-- start --

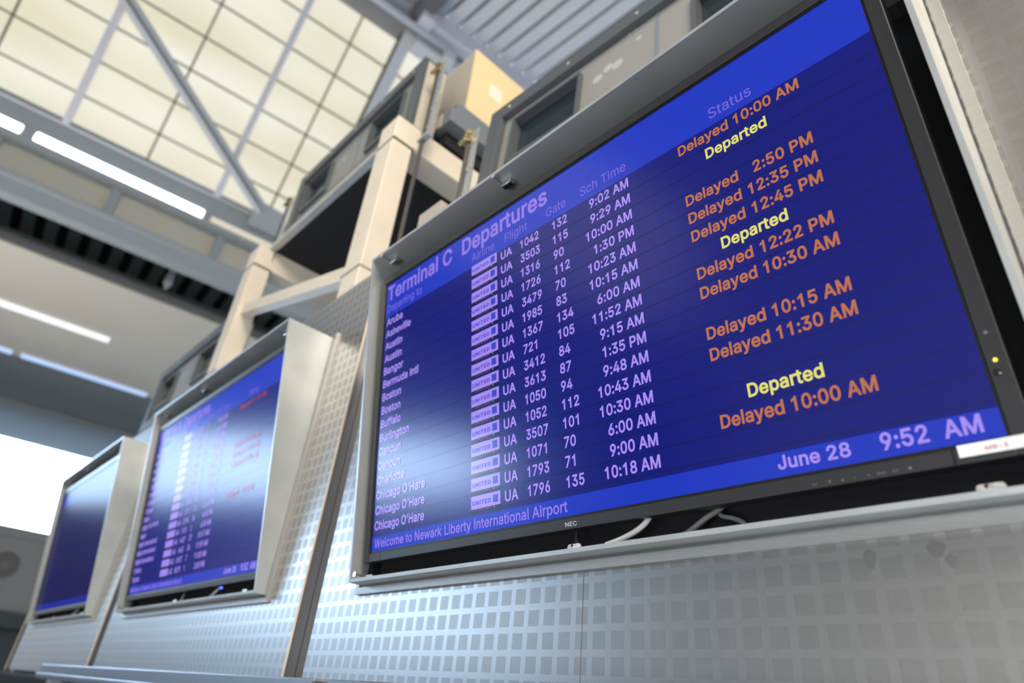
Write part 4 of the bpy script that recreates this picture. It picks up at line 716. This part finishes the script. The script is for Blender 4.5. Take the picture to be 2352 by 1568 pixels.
def picture(scr, terminal, rows, logos, clock, palette):
    TXT, ORG = palette
    hd = MB(); letter(hd, 'Terminal %s' % terminal, 0.005, 0.5308, 0.033, width=0.232 - 0.005); hd.build('heading_text', S_HEADTEXT, scr)
    hd = MB(); letter(hd, 'Departures', 0.2632, 0.5308, 0.033, width=0.2305); hd.build('heading_text', S_HEADTEXT, scr)
    for s, x0, x1 in (('Departing to', 0.0075, 0.1325), ('Airline', 0.2925, 0.3575), ('Flight', 0.3856, 0.4437), ('Gate', 0.490, 0.535), ('Sch Time', 0.567, 0.660), ('Status', 0.805, 0.8687)):
        ch = MB(); letter(ch, s, x0, 0.5015, 0.0172, width=x1-x0, weight=0.014); ch.build('column_heading', S_SUBTEXT, scr)
    ln = MB()
    for i in range(16):
        z = 0.4601 - ROWH*i
        ln.box(0.0005, SW-0.0005, -0.0003, 0.0, z-0.0005, z+0.0005)
    ln.build('row_rules', S_LINE, scr)
    xs = 0.0895/(glyphs('10:18 AM')[2]*CAP)
    xc = 0.158/(glyphs("Chicago O'Hare")[2]*CAP)
    for i, (city, fl, gate, tm, st) in enumerate(rows):
        v = base_v(i)
        for nme, args in (('city_text', (city, 0.0068, v, CAP, None, xc, 'l')), ('carrier_text', ('UA' if terminal == 'C' else ('AA', 'AC')[i > 13], 0.374, v, CAP, 0.0297, None, 'l')),
                          ('flight_text', (fl, 0.4245, v, CAP, None, 0.0455/(glyphs('1796')[2]*CAP), 'l')), ('gate_text', (gate, 0.502, v, CAP, None, 0.0335/(glyphs('135')[2]*CAP), 'l')),
                          ('time_text', (tm, 0.6615, v, CAP, None, xs, 'r'))):
            r = MB(); letter(r, args[0], args[1], args[2], args[3], width=args[4], xs=args[5], align=args[6]); r.build(nme, TXT, scr)
        if st:
            s = MB()
            if st == 'Departed':
                letter(s, st, 0.7910, v, CAP, width=0.0885)
            else:
                a = letter(s, 'Delayed', 0.7510, v, CAP, width=0.0785)
                s.build('status_text', ORG, scr); s = MB()
                letter(s, st, 0.9275, v, CAP, xs=0.0895/(glyphs('10:00 AM')[2]*CAP), align='r')
            s.build('status_text', S_YELLOW if st == 'Departed' else ORG, scr)
        if logos:
            lg_ = MB(); x0, x1 = 0.2925, 0.3628; z1 = 0.4918 - 0.02893*i; z0 = z1 - 0.0205
            lg_.box(x0, x1, -0.0005, 0, z0, z1, 0)
            lg_.box(x0, x1, -0.0005, 0, z0-0.0052, z0, 1)
            xq = x1 - 0.0165
            if terminal == 'C':
                letter(lg_, 'UNITED', x0+0.0032, z0+0.0063, 0.0062, width=0.0455, mi=2, d=0.0009, space=1.25, weight=0.06)
                lg_.box(xq, xq+0.0112, -0.0009, -0.0005, z0+0.0045, z0+0.0165, 2)
                for j in range(3):             # globe lines in the square
                    c0 = (xq+0.0115, z0+0.004); rr = 0.0045+0.003*j
                    arc = [(c0[0]-rr*math.cos(t), c0[1]+rr*math.sin(t)) for t in [PI/2*q/6 for q in range(1, 6)]]
                    for (a, b), (c_, d_) in zip(arc[:-1], arc[1:]):
                        lg_.add([(a, -0.0011, b), (c_, -0.0011, d_), (c_, -0.0011, d_+0.0005), (a, -0.0011, b+0.0005)], [(0, 1, 2, 3)], 3)
                letter(lg_, 'STAR ALLIANCE', x0+0.011, z0-0.0042, 0.0032, width=0.0385, mi=3, d=0.0009, weight=0.0)
                lg_.tube([(x1-0.0135, -0.0005, z0-0.0026), (x1-0.0135, -0.0009, z0-0.0026)], 0.0017, 10, mi=3)
            lg_.build('airline_logo', [S_LOGO, S_LOGOBLACK, S_LOGOBLUE, S_LOGOGREY], scr)
    ft = MB()
    letter(ft, 'Welcome to Newark Liberty International Airport', 0.010, 0.0064, 0.0150, width=0.4915, weight=0.032)
    ft.build('welcome_text', S_HEADTEXT, scr)
    ck = MB(); letter(ck, 'June 28', 0.8100, 0.0085, 0.0140, width=0.0775); ck.build('date_text', S_TEXT, scr)
    ck = MB(); letter(ck, '9:52', 0.9165, 0.0080, 0.0160, width=0.0425); ck.build('clock_text', S_TEXT, scr); ck = MB(); letter(ck, 'AM', 0.9716, 0.0078, 0.0158, width=0.0313)
    ck.build('clock_text', S_TEXT, scr)

ROWS_C = [('Aruba', '1042', '132', '9:02 AM', '10:00 AM'), ('Asheville', '3503', '115', '9:29 AM', 'Departed'), ('Austin', '1316', '90', '10:00 AM', ''),
          ('Austin', '1726', '112', '1:30 PM', '2:50 PM'), ('Bangor', '3479', '70', '10:23 AM', '12:35 PM'), ('Bermuda Intl', '1985', '83', '10:15 AM', '12:45 PM'),
          ('Boston', '1367', '134', '6:00 AM', 'Departed'), ('Boston', '721', '105', '11:52 AM', '12:22 PM'), ('Buffalo', '3412', '84', '9:15 AM', '10:30 AM'),
          ('Burlington', '3613', '87', '1:35 PM', ''), ('Cancun', '1050', '94', '9:48 AM', '10:15 AM'), ('Cancun', '1052', '112', '10:43 AM', '11:30 AM'),
          ('Charlotte', '3507', '101', '10:30 AM', ''), ("Chicago O'Hare", '1071', '70', '6:00 AM', 'Departed'), ("Chicago O'Hare", '1793', '71', '9:00 AM', '10:00 AM'),
          ("Chicago O'Hare", '1796', '135', '10:18 AM', '')]
ROWS_A = [('Atlanta', '1987', '7', '9:45 AM', '11:15 AM'), ('Atlanta', '1093', '6', '9:40 AM', ''), ('Boston', '2170', '28', '2:20 PM', ''), ('Boston', '1124', '11', '12:00 PM', ''),
          ('Charlotte', '1781', '24', '9:45 AM', '10:40 AM'), ('Charlotte', '1846', '21', '11:05 AM', '12:10 PM'), ('Chicago', '1205', '34', '10:35 AM', '11:20 AM'), ('Chicago', '2393', '30', '1:15 PM', ''),
          ('Dallas', '2305', '32', '11:25 AM', ''), ('Dallas Fort Worth', '1011', '36', '12:40 PM', '1:05 PM'), ('Miami', '2394', '36', '4:00 PM', ''), ('Miami International', '1151', '2', '6:00 AM', ''),
          ('Miami International', '1407', '37', '10:17 AM', ''), ('Miami International', '1463', '34', '11:59 AM', ''), ('Toronto', '8107', '7', '11:00 AM', ''), ('Toronto', '8079', '1', '2:00 PM', '')]
m0, s0 = monitor(0, 'nearest big blue monitor headed Terminal C Departures')
picture(s0, 'C', ROWS_C, True, True, (S_TEXT, S_ORANGE))
m1, s1 = monitor(1, 'middle monitor headed Terminal A Departures with pale window reflection')
picture(s1, 'A', ROWS_A, True, True, (S_TEXT, S_RED))
m2, s2 = monitor(2, 'farthest monitor at left edge, dark navy and seen edge on')

# sticker on the lower right bezel
st = thing('sticker', 'white sticker lettered MB-3 on the lower right corner of nearest monitor', 'sticker', UNIT[0], (TH, 0, 0))
MB().box(0.9790, 1.0330, -0.0049, -0.0042, -0.0128, -0.0018).build('sticker_paper', M_STICKER, st)
q = MB(); letter(q, 'MB-3', 1.0000, -0.0097, 0.0034, width=0.0172, d=0.0051, weight=0.03); q.build('sticker_lettering', M_RED, st)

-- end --

### The request
From the listing, copy every line where the string "picture" appears.

### Answer for the task
Write part 4 of the bpy script that recreates this picture. It picks up at line 716. This part finishes the script. The script is for Blender 4.5. Take the picture to be 2352 by 1568 pixels.
def picture(scr, terminal, rows, logos, clock, palette):
picture(s0, 'C', ROWS_C, True, True, (S_TEXT, S_ORANGE))
picture(s1, 'A', ROWS_A, True, True, (S_TEXT, S_RED))